- The Washington Times - Monday, January 10, 2005

ASSOCIATED PRESS

The Supreme Court yesterday let stand a lower court ruling that allows state prosecutors to pursue charges against two fired America West pilots accused of being drunk in the cockpit.

Without comment, justices turned aside the appeal from Thomas Cloyd of Peoria, Ariz., and co-pilot Christopher Hughes of Leander, Texas. The 11th U.S. Circuit Court of Appeals in Atlanta had ruled in July that Florida’s prosecution should have run its course before the federal courts got involved.

The pilots had backed their Airbus, carrying 124 passengers, from a gate at Miami International Airport for a flight to Phoenix in July 2002. Miami-Dade police officers, alerted by airport security guards that the pilots had smelled of alcohol when leaving the terminal to board their plane, raced to stop the jet and had it returned to the gate before takeoff.

Blood-alcohol results for Mr. Cloyd and Mr.
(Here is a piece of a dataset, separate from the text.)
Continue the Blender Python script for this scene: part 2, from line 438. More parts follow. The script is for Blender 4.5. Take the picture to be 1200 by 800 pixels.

Hughes were above the state drunkenness standard of 0.08 but below the federal standard of 0.10.

The pilots had argued that Congress carved out aviation safety as an area of federal jurisdiction and left no room for state prosecution unless there is a loss of life, injury or damage. America West is a unit of America West Holdings Corp.

Also yesterday, the Supreme Court:

• Declined to consider the proper standards for allowing individuals to file class-action lawsuits against corporations, in a case accusing six health maintenance organizations of fraud.

• Let stand a lower court ruling that the California Public Employees’ Retirement System must proceed with its securities fraud lawsuit on behalf of WorldCom Inc. bondholders in federal, rather than state, court.

• Rejected an appeal from a Norfolk gun dealer, Bob’s Gun & Tackle Shop, over a federal agency’s authority to demand information about transactions involving used firearms.

• Refused to consider a challenge to an ordinance that requires employers that do business with the city of Berkeley, Calif., to pay workers a so-called living wage.